A heteronímia significa a diferença de procedimento e processo, não insistindo na semelhança dos heterônimos, que significa a sobreveniência de técnica ao trabalho pulsional. São técnicos os conceitos específicos da grade: suporte, cena, sedução, gesto, etc.: a pulsão de morte desliga-os uns dos outros no processo, no qual eles se ressituam como vestígios mnêmicos: alguns conceitos são desinvestidos, cena, sedução, outros mantém-se, porém desligados. Funcionais como ligados na grade, os conceitos são desarticulados, isolando-se na aglutinação. O desligamento purifica-os, exibindo-os livres dos predicados que têm na grade. A pulsão de morte destrói na aglutinação a pintura e, nisso, explicita os elementos e conceitos. Suponha-se, então, Cabral visitando a exposição: embora reprove a inconsistência do conjunto, não nega elogia à técnica posta em evidencia. Pois a aglutinação, como investida pulsionalmente, desprende o olhar das fixações procedimentais, sendo rala a libido. Cabral se vê purificado em Hélio Cabral, pois seu olhar escorre como idêntico à aglutinação.

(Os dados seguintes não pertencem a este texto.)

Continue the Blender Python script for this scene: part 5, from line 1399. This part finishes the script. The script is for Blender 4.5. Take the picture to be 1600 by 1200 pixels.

Os olhos escorrem, pulsão, deriva, Trieb; este conceito constitui-se como articulação de quatro subconceitos, fonte, alvo, objeto, pressão. Pressão, Drang, significa metonicamente a pulsão. Trieb, em Inglês, é drive, raiz comum, pois Trieb, treiben, Got.: dreiban; V. Ing.: drifen: V. Nor.: drifa. etc.. Do Latim, deriuo, vem deriva, de riuus, rio, riba, etc.. A duplicidade de Trieb intercepta, no fisica-lismo de referência, a teoria dos fluidos, particularmente a hidromecânica, anotando-se, aqui, algumas coincidências: “pressão”, “viscosidade”, “descarga”. Os conceitos do pulsional banham-se, bastante, nos líquidos teóricos. Pulsão, deriva: aglutinação e olhar são idênticos, ambos do investimento pulsional. Esta identidade tem acolhida difícil, considerado o efeito de grade, que captura o olhar, medusando-o: impossível, ou quase, sair da jaula escópica. Mas o olhar é idêntico à aglutinação no trabalho, no qual tudo escorre. Ambos são do contínuo e do descontínuo, da vida nas adesões, da morte nos desapegos. Por aí, o olhar flui flutuando, “flutuação do olhar”. Escorre, sem moldura e sem cores, deserto ilimitado e cinzento; nada se fecha, nem corredeiras nem remansos, imagem de paisagem; nada se agita, nem turbilhões helmholtzianos nem estrangulamentos venturianos, imagem hidromecânica. Escopias. Descontínuo, o olhar atravessa a imagem, as muitas cores, as seduções e, neutro, não produz afetos, nada sendo articulado. Flutuando, o olhar com as aglutinações se aglutina e, pardo, escorre.